-- Start Records shown --

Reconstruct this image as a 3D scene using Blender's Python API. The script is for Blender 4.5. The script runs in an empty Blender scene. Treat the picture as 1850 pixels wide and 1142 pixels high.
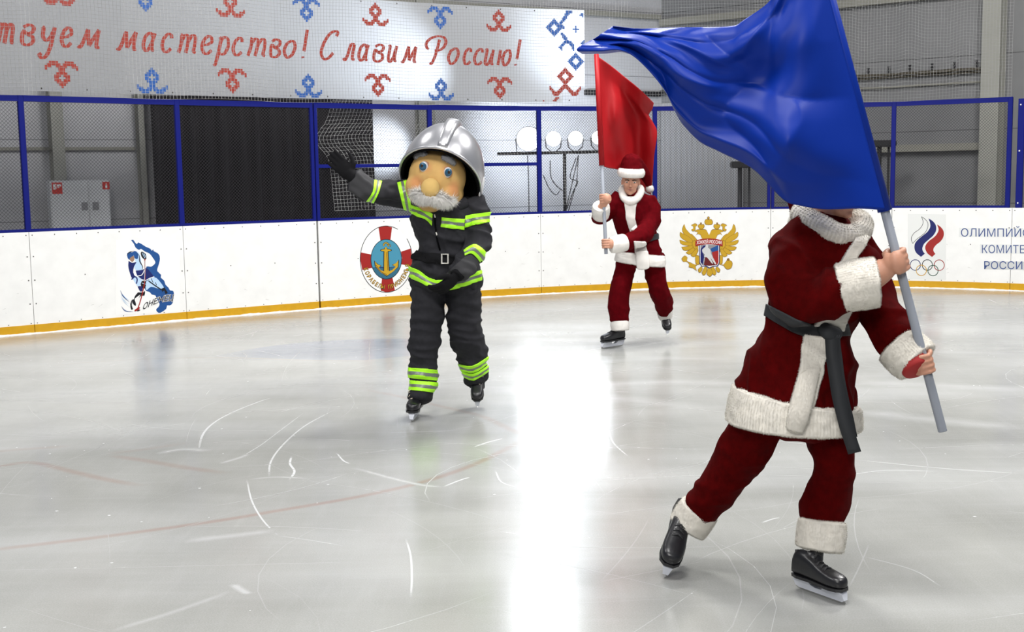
import bpy, bmesh, math, random
import numpy as np
from mathutils import Vector, Matrix, noise
from mathutils.geometry import tessellate_polygon

random.seed(7)
SC = bpy.context.scene
COL = SC.collection

# ------------------------------------------------------------------ camera
FPX, HC, ROLL, PITCH = 2200.0, 1.65, 0.0154, math.atan(253 / 2200)
CAM = Vector((0, 0, HC))
FW = Vector((0, math.cos(PITCH), -math.sin(PITCH)))
_u0 = Vector((0, math.sin(PITCH), math.cos(PITCH)))
_r0 = Vector((1, 0, 0))
RT = _r0 * math.cos(ROLL) - _u0 * math.sin(ROLL)
UP = _r0 * math.sin(ROLL) + _u0 * math.cos(ROLL)
cd = bpy.data.cameras.new('camera')
cd.sensor_width = 36.0
cd.lens = FPX / 1850 * 36.0
cd.clip_end = 200
co = bpy.data.objects.new('camera', cd)
COL.objects.link(co)
co.matrix_world = Matrix((
    (RT.x, UP.x, -FW.x, CAM.x), (RT.y, UP.y, -FW.y, CAM.y), (RT.z, UP.z, -FW.z, CAM.z), (0, 0, 0, 1)))
SC.camera = co

# ------------------------------------------------------------------ colour, world, lights
SC.view_settings.view_transform = 'Standard'
SC.view_settings.look = 'None'
SC.view_settings.gamma = 1.0
SC.view_settings.use_curve_mapping = False
SC.view_settings.exposure = -0.5
W = bpy.data.worlds.new('hall')
SC.world = W
W.use_nodes = True
bg = W.node_tree.nodes['Background']
bg.inputs[0].default_value = (0.80, 0.86, 1.0, 1)
bg.inputs[1].default_value = 0.30


def area_light(name, loc, target, size, power, color=(1, 1, 1), sy=None):
    d = bpy.data.lights.new(name, 'AREA')
    d.energy = power
    d.color = color
    d.shape = 'RECTANGLE'
    d.size = size
    d.size_y = sy or size
    o = bpy.data.objects.new(name, d)
    COL.objects.link(o)
    o.location = loc
    o.rotation_euler = (Vector(target) - Vector(loc)).to_track_quat('-Z', 'Y').to_euler()
    return o


for (x, y, p) in ((-5, 4, 300), (0, 3, 520), (5, 4, 520), (-4.5, 10.5, 150), (0.5, 10.5, 950), (5.5, 10.5, 850)):
    area_light('hall_lamp', (x, y, 7.5), (x, y + 1.0, 0), 1.6, p, (1.0, 0.985, 0.965))
for z in (4.6, 5.2, 5.9):  # unseen lights added to draw the bright streak down the ice
    area_light('added_streak_light', (0.45, 18.9, z), (0.6, 6.0, 0.0), 0.9, 26, (0.90, 0.95, 1.0))
area_light('hall_lamp_front', (-1.5, -3.0, 5.5), (0.8, 8, 0.9), 2.4, 560, (1.0, 0.98, 0.95))

# ------------------------------------------------------------------ helpers
def ray(x, y):
    return FW + RT * ((x - 925) / FPX) + UP * ((571 - y) / FPX)


def P(x, y, Y):
    d = ray(x, y)
    return CAM + d * (Y / d.y)


def G(x, y, z=0.0):
    d = ray(x, y)
    return CAM + d * ((HC - z) / -d.z)


def proj(p):
    v = Vector(p) - CAM
    z = v.dot(FW)
    return 925 + FPX * v.dot(RT) / z, 571 - FPX * v.dot(UP) / z


def mat(name, col, rough=0.6, metal=0.0, spec=0.5, sheen=0.0, noise_amt=0.0, noise_scale=20, bump=0.0, bump_scale=200,
        emit=None, emit_s=0.0, coat=0.0, stretch=(1, 1, 1), trans=0.0):
    m = bpy.data.materials.new(name)
    m.use_nodes = True
    nt = m.node_tree
    b = nt.nodes['Principled BSDF']
    b.inputs['Base Color'].default_value = (*col, 1)
    b.inputs['Roughness'].default_value = rough
    b.inputs['Metallic'].default_value = metal
    b.inputs['Specular IOR Level'].default_value = spec
    b.inputs['Coat Weight'].default_value = coat
    if sheen:
        b.inputs['Sheen Weight'].default_value = sheen
        b.inputs['Sheen Roughness'].default_value = 0.4
        b.inputs['Sheen Tint'].default_value = (*[min(1, c * 3 + 0.05) for c in col], 1)
    if emit:
        b.inputs['Emission Color'].default_value = (*emit, 1)
        b.inputs['Emission Strength'].default_value = emit_s
    if trans:
        b.inputs['Transmission Weight'].default_value = trans
    if noise_amt or bump:
        tc = nt.nodes.new('ShaderNodeTexCoord')
        mp = nt.nodes.new('ShaderNodeMapping')
        mp.inputs['Scale'].default_value = stretch
        nt.links.new(tc.outputs['Object'], mp.inputs[0])
    if noise_amt:
        n = nt.nodes.new('ShaderNodeTexNoise')
        n.inputs['Scale'].default_value = noise_scale
        n.inputs['Detail'].default_value = 5
        nt.links.new(mp.outputs[0], n.inputs['Vector'])
        r = nt.nodes.new('ShaderNodeMapRange')
        r.inputs[1].default_value = 0.3
        r.inputs[2].default_value = 0.7
        r.inputs[3].default_value = 1 - noise_amt
        r.inputs[4].default_value = 1 + noise_amt * 0.5
        nt.links.new(n.outputs[0], r.inputs[0])
        x = nt.nodes.new('ShaderNodeMix')
        x.data_type = 'RGBA'
        x.blend_type = 'MULTIPLY'
        x.inputs[0].default_value = 1
        x.inputs[6].default_value = (*col, 1)
        nt.links.new(r.outputs[0], x.inputs[7])
        nt.links.new(x.outputs[2], b.inputs['Base Color'])
    if bump:
        n2 = nt.nodes.new('ShaderNodeTexNoise')
        n2.inputs['Scale'].default_value = bump_scale
        n2.inputs['Detail'].default_value = 4
        nt.links.new(mp.outputs[0], n2.inputs['Vector'])
        bp = nt.nodes.new('ShaderNodeBump')
        bp.inputs['Strength'].default_value = bump
        bp.inputs['Distance'].default_value = 0.004
        nt.links.new(n2.outputs[0], bp.inputs['Height'])
        nt.links.new(bp.outputs[0], b.inputs['Normal'])
    return m


def tag(o, label=None, cat=None, group=None, kind=None):
    if label:
        o['label'] = label
    if cat:
        o['category'] = cat
    if group:
        o['group'] = group
    if kind:
        o['kind'] = kind
    return o


def empty(name, loc, label=None, cat=None, group=None, kind=None):
    o = bpy.data.objects.new(name, None)
    o.empty_display_size = 0.1
    COL.objects.link(o)
    o.location = loc
    o.matrix_basis = Matrix.Translation(Vector(loc))
    return tag(o, label, cat, group, kind)


def set_parent(o, par):
    if par is not None:
        o.parent = par
        M = par.matrix_basis.copy()
        q = par
        while q.parent is not None:
            M = q.parent.matrix_basis @ q.matrix_parent_inverse @ M
            q = q.parent
        o.matrix_parent_inverse = M.inverted()


def link_mesh(name, me, mats, par=None, smooth=True):
    if not isinstance(mats, (list, tuple)):
        mats = [mats]
    for m in mats:
        me.materials.append(m)
    if smooth:
        me.polygons.foreach_set('use_smooth', [True] * len(me.polygons))
    o = bpy.data.objects.new(name, me)
    COL.objects.link(o)
    set_parent(o, par)
    return o


def obj(name, bm, mats, par=None, smooth=False):
    me = bpy.data.meshes.new(name)
    fl = bm.verts.layers.float_vector.get('pile')
    nrm = None
    if fl is not None:           # the pile is lit like the cloth it grows from
        bm.normal_update()
        nrm = [(v[fl] if v[fl].length > 0.5 else v.normal).copy() for v in bm.verts]
        bm.verts.layers.float_vector.remove(fl)
    bm.to_mesh(me)
    bm.free()
    o = link_mesh(name, me, mats, par, smooth)
    if nrm:
        me.normals_split_custom_set_from_vertices([n.normalized() if n.length > 0 else Vector((0, 0, 1)) for n in nrm])
    return o


def box(bm, lo, hi, mi=0, M=None):
    vs = [bm.verts.new((x, y, z)) for z in (lo[2], hi[2]) for y in (lo[1], hi[1]) for x in (lo[0], hi[0])]
    if M is not None:
        for v in vs:
            v.co = M @ v.co
    for f in ((0, 2, 3, 1), (4, 5, 7, 6), (0, 1, 5, 4), (2, 6, 7, 3), (0, 4, 6, 2), (1, 3, 7, 5)):
        bm.faces.new([vs[i] for i in f]).material_index = mi
    return vs


def frame_for(t, ref=Vector((0, 0, 1))):
    a = t.cross(ref)
    if a.length < 1e-4:
        a = t.cross(Vector((1, 0, 0)))
    a.normalize()
    return a, a.cross(t).normalized()


def tube(bm, pts, r, n=8, mi=0, cap=True, taper=None, closed=False):
    pts = [Vector(p) for p in pts]
    rings = []
    N = len(pts)
    pa = None
    for i, p in enumerate(pts):
        if closed:
            t = (pts[(i + 1) % N] - pts[i - 1]).normalized()
        else:
            t = (pts[min(i + 1, N - 1)] - pts[max(i - 1, 0)]).normalized()
        if pa is None:
            a, b = frame_for(t)
        else:
            a = (pa - t * pa.dot(t)).normalized()
            b = a.cross(t).normalized()
        pa = a
        rr = r if taper is None else taper[i]
        rings.append([bm.verts.new(p + a * (rr * math.cos(k * math.tau / n)) + b * (rr * math.sin(k * math.tau / n)))
                      for k in range(n)])
    rng = range(N) if closed else range(N - 1)
    for i in rng:
        q, s = rings[i], rings[(i + 1) % N]
        for k in range(n):
            bm.faces.new((q[k], q[(k + 1) % n], s[(k + 1) % n], s[k])).material_index = mi
    if cap and not closed:
        bm.faces.new(rings[0][::-1]).material_index = mi
        bm.faces.new(rings[-1]).material_index = mi


def cr(p, n):
    """Catmull-Rom through a list of tuples, n points per span"""
    A = [np.array(q, float) for q in p]
    out = []
    for i in range(len(A) - 1):
        p0, p1, p2 = A[max(i - 1, 0)], A[i], A[i + 1]
        p3 = A[min(i + 2, len(A) - 1)]
        if i == 0:
            p0 = 2 * p1 - p2
        if i + 2 >= len(A):
            p3 = 2 * p2 - p1
        for k in range(n):
            t = k / n
            out.append(0.5 * ((2 * p1) + (p2 - p0) * t + (2 * p0 - 5 * p1 + 4 * p2 - p3) * t * t
                              + (3 * p1 - p0 - 3 * p2 + p3) * t ** 3))
    out.append(A[-1])
    return out


def loft(bm, st, Y0, n=5, m=28, cap=0.5, scale=1.0, mi=0):
    """st: (px, py, dy metres, half width px, half depth px); sections square to the path, widths read in the picture plane"""
    st = [s if len(s) == 5 else (*s, s[3]) for s in st]
    Q = cr(st, n)
    C = [P(q[0], q[1], Y0 + q[2]) for q in Q]
    S = [(q[3] * scale * (Y0 + q[2]) / FPX, q[4] * scale * (Y0 + q[2]) / FPX) for q in Q]
    T = [(C[min(i + 1, len(C) - 1)] - C[max(i - 1, 0)]).normalized() for i in range(len(C))]
    rows = []
    if cap:
        for th in (80, 55, 28):
            a = math.radians(th)
            rows.append((C[0] - T[0] * S[0][0] * cap * math.sin(a), T[0], S[0][0] * math.cos(a), S[0][1] * math.cos(a)))
    rows += [(C[i], T[i], S[i][0], S[i][1]) for i in range(len(C))]
    if cap:
        for th in (28, 55, 80):
            a = math.radians(th)
            rows.append((C[-1] + T[-1] * S[-1][0] * cap * math.sin(a), T[-1], S[-1][0] * math.cos(a), S[-1][1] * math.cos(a)))
    rings = []
    prev = None
    for c, t, a, b in rows:
        v = (c - CAM).normalized()
        x = t.cross(v)
        if x.length < 0.3 and prev is not None:
            x = prev - t * prev.dot(t)
        x.normalize()
        if prev is not None and x.dot(prev) < 0:
            x = -x
        prev = x
        y = t.cross(x).normalized()
        rings.append([bm.verts.new(c + x * (a * math.cos(k * math.tau / m)) + y * (b * math.sin(k * math.tau / m)))
                      for k in range(m)])
    for i in range(len(rings) - 1):
        q, s = rings[i], rings[i + 1]
        for k in range(m):
            bm.faces.new((q[k], q[(k + 1) % m], s[(k + 1) % m], s[k])).material_index = mi
    bm.faces.new(rings[0][::-1]).material_index = mi
    bm.faces.new(rings[-1]).material_index = mi


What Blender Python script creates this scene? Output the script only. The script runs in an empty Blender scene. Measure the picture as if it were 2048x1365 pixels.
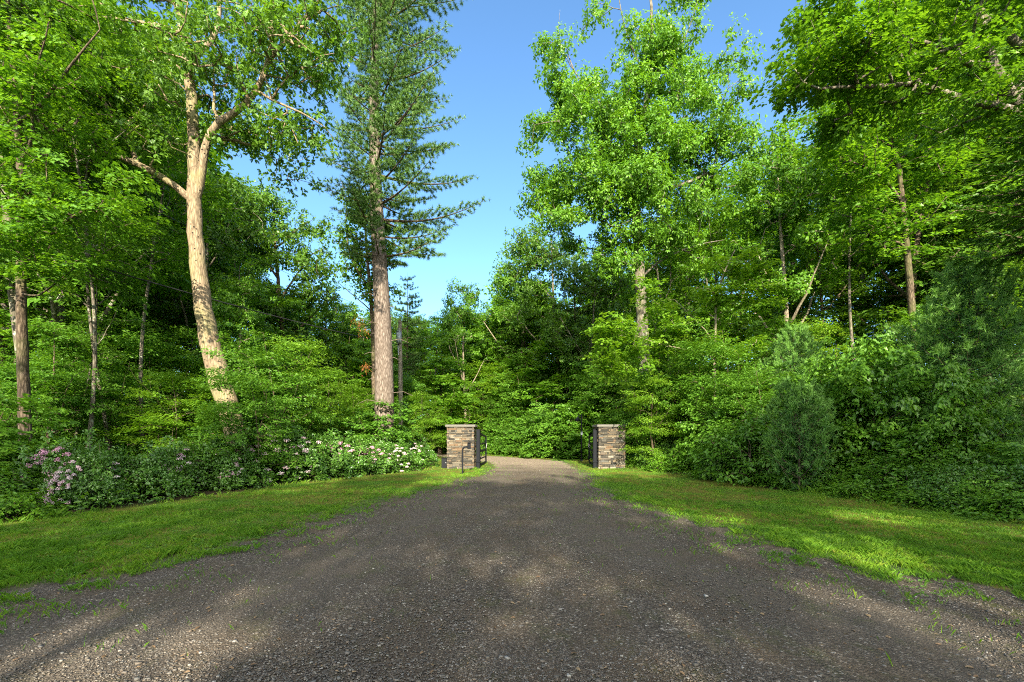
import bpy, math, random
import numpy as np
from mathutils import Vector, Matrix

SEED = 11
R = np.random.RandomState(SEED)
sc = bpy.context.scene
COL = sc.collection
F, HOR, CX, EYE = 910.0, 868.0, 1024.0, 1.6

def at(px, py, Y):
    """a point Y metres ahead of the camera seen at photo pixel (px, py)"""
    return np.array([(px - CX) / F * Y, Y, EYE + (HOR - py) / F * Y])

# ------------------------------------------------------------------ noise / terrain
_ph = np.random.RandomState(5).rand(24, 3) * 6.283
_dr = np.random.RandomState(6).rand(24) * 6.283
def wob(x, y, s, k=0):
    """cheap smooth noise, about -1..1"""
    x = np.asarray(x, float); y = np.asarray(y, float)
    v = 0
    for i in range(6):
        j = (i + k * 5) % 24
        f = (1.0 + 0.37 * i) / s
        v = v + np.sin(x * f * math.cos(_dr[j]) + y * f * math.sin(_dr[j]) + _ph[j, 0]) \
              * np.cos(x * f * .8 * math.sin(_dr[j]) - y * f * .8 * math.cos(_dr[j]) + _ph[j, 1])
    return v / 2.6

RL = np.array([[-40, -3.0], [-22, -0.5], [-13, 1.0], [-8.5, 3.0], [-6.2, 3.9], [-4.95, 4.7], [-4.45, 5.5], [-3.95, 6.9], [-3.4, 9.6],
               [-2.5, 12.4], [-1.5, 16], [-1.05, 18.9], [-0.8, 22.5], [-1.2, 25.5], [-2.6, 28.6], [-5.2, 31.0], [-10, 33.0], [-18, 34.5], [-30, 35.5]])
RR = np.array([[40, -2.5], [24, 0.2], [14, 2.2], [8.4, 3.3], [6.3, 4.0], [5.1, 4.6], [4.4, 5.6], [3.55, 6.9], [2.8, 9.6],
               [2.75, 12.4], [2.75, 16], [2.8, 18.9], [3.1, 22.5], [2.7, 26.0], [0.6, 30.4], [-3.6, 34.2], [-9.5, 36.5], [-18, 38.2], [-30, 39.3]])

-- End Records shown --

What you need to do:
Output exactly the lines from the one containing "What Blender Python" through the one containing "F, HOR, CX, EYE = 910.0, 868.0, 1024.0, 1.6", both included, and nothing else; leave out any pictures.

Right answer:
What Blender Python script creates this scene? Output the script only. The script runs in an empty Blender scene. Measure the picture as if it were 2048x1365 pixels.
import bpy, math, random
import numpy as np
from mathutils import Vector, Matrix

SEED = 11
R = np.random.RandomState(SEED)
sc = bpy.context.scene
COL = sc.collection
F, HOR, CX, EYE = 910.0, 868.0, 1024.0, 1.6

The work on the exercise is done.